● **What the task asks**: Locate the line bearing "b0 = proto_bush(BL, 'bushes" in the material below, then reproduce it and each following line up to and including the line bearing "dup(b, (x, y, hz(x, y)), R.uniform(0, 6.28), s)".

● **Source material**:

————

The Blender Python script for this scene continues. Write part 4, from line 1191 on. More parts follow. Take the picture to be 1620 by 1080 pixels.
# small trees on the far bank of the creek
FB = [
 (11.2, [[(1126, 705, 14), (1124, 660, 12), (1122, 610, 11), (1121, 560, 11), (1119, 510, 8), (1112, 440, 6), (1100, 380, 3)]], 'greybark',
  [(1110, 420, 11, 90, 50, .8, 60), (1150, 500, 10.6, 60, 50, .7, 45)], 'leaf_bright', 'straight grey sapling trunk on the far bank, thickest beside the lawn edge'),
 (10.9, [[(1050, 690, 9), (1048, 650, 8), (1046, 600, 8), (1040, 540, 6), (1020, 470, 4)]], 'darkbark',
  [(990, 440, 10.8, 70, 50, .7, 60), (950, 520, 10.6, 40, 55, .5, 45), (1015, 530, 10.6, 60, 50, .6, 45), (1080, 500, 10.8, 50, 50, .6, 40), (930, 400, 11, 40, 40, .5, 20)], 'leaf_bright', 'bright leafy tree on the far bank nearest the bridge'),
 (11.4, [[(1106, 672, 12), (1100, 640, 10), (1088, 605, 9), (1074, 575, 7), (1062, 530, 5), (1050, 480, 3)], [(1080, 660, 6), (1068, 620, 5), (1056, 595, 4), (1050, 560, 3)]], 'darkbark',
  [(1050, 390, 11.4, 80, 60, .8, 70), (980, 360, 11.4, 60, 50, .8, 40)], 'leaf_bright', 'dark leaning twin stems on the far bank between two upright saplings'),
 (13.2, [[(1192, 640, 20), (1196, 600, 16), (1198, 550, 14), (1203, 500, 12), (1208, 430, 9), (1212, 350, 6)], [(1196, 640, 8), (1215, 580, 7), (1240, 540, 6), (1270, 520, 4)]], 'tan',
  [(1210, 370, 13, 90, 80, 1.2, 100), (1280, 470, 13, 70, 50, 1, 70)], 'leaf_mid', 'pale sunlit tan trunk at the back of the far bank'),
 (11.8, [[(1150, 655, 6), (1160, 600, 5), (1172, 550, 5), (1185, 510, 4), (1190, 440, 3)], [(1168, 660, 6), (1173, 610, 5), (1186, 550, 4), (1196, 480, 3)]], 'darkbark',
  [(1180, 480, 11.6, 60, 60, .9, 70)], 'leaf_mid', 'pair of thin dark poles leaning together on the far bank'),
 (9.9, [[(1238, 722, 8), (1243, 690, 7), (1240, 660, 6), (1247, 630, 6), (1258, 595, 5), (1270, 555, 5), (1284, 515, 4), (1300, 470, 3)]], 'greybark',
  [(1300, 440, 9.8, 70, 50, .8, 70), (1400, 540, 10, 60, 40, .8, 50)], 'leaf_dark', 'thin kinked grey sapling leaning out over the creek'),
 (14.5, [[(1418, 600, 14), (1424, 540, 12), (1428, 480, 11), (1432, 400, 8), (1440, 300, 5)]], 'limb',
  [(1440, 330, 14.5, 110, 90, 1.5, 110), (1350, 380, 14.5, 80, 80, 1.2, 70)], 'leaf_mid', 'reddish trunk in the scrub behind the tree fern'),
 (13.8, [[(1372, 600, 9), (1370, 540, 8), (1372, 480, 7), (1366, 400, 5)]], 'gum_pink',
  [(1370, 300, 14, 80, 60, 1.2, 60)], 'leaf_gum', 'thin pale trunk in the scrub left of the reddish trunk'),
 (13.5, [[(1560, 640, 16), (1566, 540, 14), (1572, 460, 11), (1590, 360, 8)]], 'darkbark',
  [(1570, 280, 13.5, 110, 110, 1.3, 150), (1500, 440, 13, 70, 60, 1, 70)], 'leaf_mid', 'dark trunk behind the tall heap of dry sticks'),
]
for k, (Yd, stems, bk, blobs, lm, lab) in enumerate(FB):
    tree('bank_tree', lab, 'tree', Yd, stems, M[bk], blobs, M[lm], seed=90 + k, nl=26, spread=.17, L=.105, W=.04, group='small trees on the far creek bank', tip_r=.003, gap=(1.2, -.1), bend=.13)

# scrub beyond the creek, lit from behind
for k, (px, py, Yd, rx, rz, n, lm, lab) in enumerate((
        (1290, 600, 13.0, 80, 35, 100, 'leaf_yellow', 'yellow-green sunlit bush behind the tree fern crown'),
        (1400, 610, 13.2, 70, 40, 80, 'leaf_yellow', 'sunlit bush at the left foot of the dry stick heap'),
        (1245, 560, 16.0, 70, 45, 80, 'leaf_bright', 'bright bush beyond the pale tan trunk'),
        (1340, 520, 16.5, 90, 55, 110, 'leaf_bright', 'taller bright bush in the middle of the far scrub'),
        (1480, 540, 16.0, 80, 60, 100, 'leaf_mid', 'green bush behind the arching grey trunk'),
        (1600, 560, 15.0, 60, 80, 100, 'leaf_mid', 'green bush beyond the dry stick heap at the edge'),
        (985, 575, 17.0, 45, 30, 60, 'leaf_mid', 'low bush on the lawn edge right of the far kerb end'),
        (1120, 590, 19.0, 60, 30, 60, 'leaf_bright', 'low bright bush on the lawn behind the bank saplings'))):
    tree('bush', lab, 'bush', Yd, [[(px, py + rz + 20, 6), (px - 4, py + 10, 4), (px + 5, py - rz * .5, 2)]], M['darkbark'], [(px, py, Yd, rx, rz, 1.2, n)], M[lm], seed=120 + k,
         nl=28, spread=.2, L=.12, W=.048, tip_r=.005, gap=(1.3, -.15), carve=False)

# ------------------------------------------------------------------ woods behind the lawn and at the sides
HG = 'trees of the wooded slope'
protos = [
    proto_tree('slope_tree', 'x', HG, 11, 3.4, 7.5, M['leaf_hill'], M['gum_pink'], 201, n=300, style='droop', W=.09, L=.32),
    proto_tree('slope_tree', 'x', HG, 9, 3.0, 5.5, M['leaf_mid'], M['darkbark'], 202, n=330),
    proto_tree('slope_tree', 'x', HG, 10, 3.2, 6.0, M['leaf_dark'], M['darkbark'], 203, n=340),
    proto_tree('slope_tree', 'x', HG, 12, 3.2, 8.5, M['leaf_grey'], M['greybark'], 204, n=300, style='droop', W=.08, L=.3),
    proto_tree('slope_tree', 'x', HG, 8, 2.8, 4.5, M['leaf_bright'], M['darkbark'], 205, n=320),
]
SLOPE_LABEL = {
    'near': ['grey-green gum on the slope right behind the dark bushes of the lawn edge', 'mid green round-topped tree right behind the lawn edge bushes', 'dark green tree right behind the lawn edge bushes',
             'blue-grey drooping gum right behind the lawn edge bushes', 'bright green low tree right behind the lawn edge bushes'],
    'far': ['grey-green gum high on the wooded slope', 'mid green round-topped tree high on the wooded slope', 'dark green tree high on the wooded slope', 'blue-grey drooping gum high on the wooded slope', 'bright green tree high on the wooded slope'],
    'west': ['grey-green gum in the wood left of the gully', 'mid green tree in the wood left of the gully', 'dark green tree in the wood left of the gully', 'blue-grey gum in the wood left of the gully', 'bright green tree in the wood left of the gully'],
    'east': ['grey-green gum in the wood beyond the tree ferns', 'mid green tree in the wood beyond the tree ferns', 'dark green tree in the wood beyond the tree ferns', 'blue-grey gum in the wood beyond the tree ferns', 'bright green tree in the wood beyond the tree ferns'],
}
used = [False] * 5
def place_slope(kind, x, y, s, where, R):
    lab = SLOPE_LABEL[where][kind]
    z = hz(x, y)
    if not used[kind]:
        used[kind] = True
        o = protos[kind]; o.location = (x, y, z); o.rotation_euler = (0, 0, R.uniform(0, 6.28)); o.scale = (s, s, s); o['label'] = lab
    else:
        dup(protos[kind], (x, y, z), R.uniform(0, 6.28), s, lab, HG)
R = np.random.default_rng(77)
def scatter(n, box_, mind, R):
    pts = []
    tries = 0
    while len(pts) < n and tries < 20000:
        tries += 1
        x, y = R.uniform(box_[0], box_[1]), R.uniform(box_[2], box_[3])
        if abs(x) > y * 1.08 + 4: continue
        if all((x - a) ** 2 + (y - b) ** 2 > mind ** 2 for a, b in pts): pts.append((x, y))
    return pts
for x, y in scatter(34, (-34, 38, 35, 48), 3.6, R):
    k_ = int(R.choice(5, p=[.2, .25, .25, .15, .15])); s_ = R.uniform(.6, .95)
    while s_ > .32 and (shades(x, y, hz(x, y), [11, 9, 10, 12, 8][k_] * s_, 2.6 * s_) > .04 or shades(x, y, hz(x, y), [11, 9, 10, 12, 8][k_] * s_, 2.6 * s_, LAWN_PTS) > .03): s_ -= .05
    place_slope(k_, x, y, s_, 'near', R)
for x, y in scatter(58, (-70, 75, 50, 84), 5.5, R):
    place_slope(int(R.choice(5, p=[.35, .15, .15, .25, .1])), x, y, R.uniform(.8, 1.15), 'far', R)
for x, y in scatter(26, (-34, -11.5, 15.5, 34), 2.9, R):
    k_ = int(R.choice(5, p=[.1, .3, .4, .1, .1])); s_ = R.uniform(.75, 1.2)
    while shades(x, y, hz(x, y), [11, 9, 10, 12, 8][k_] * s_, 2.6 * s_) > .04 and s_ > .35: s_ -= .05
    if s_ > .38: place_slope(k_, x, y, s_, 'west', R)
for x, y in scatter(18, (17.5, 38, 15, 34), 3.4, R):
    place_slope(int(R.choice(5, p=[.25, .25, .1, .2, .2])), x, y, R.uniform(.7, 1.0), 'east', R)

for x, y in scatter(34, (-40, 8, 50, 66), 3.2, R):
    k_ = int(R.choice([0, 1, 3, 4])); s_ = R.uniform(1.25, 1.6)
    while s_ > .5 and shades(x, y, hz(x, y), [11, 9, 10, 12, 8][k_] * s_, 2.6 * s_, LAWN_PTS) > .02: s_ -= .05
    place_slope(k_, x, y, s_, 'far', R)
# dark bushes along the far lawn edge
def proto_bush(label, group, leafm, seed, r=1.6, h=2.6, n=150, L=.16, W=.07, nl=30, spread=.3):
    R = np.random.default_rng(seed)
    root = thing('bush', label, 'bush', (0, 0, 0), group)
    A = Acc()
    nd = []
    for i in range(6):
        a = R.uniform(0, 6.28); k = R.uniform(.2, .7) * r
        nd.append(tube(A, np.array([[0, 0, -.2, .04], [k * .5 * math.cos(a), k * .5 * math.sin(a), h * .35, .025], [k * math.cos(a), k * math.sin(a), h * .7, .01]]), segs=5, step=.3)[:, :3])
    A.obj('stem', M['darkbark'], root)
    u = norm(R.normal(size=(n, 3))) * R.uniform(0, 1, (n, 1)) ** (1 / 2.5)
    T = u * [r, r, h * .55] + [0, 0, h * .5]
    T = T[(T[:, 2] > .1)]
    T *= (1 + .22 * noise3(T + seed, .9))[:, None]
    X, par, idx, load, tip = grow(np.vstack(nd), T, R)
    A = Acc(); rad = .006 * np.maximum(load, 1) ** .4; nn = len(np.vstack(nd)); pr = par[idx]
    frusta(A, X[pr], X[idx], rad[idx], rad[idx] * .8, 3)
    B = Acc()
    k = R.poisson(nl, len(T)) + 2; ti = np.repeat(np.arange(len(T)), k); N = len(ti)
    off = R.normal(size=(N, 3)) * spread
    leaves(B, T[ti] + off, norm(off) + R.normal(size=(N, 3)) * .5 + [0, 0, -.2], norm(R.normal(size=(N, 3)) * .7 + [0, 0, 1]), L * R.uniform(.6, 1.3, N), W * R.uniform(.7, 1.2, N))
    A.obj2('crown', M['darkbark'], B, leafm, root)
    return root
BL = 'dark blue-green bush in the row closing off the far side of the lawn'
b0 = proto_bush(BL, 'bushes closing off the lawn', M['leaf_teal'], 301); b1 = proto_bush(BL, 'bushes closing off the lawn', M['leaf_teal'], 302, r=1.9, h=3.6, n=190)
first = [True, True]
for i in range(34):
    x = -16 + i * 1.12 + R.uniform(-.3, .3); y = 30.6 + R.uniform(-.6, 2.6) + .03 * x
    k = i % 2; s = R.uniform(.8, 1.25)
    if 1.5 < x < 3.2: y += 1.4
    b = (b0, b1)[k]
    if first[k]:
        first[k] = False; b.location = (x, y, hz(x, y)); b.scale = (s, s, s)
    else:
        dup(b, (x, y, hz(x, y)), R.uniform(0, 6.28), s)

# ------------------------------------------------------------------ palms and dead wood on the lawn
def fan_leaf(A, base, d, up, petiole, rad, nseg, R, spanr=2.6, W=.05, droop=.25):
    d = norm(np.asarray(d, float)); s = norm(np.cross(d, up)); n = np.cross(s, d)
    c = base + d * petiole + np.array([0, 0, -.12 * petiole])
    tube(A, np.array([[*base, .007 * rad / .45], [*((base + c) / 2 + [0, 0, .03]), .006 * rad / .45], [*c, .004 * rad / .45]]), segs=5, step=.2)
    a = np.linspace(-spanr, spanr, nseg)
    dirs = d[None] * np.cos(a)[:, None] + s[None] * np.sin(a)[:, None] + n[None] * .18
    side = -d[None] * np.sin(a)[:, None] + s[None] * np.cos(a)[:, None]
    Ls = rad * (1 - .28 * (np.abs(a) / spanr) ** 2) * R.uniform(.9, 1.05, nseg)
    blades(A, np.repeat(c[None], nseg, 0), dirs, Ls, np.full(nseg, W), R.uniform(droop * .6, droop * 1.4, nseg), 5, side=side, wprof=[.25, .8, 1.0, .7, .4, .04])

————

● **Result**:
b0 = proto_bush(BL, 'bushes closing off the lawn', M['leaf_teal'], 301); b1 = proto_bush(BL, 'bushes closing off the lawn', M['leaf_teal'], 302, r=1.9, h=3.6, n=190)
first = [True, True]
for i in range(34):
    x = -16 + i * 1.12 + R.uniform(-.3, .3); y = 30.6 + R.uniform(-.6, 2.6) + .03 * x
    k = i % 2; s = R.uniform(.8, 1.25)
    if 1.5 < x < 3.2: y += 1.4
    b = (b0, b1)[k]
    if first[k]:
        first[k] = False; b.location = (x, y, hz(x, y)); b.scale = (s, s, s)
    else:
        dup(b, (x, y, hz(x, y)), R.uniform(0, 6.28), s)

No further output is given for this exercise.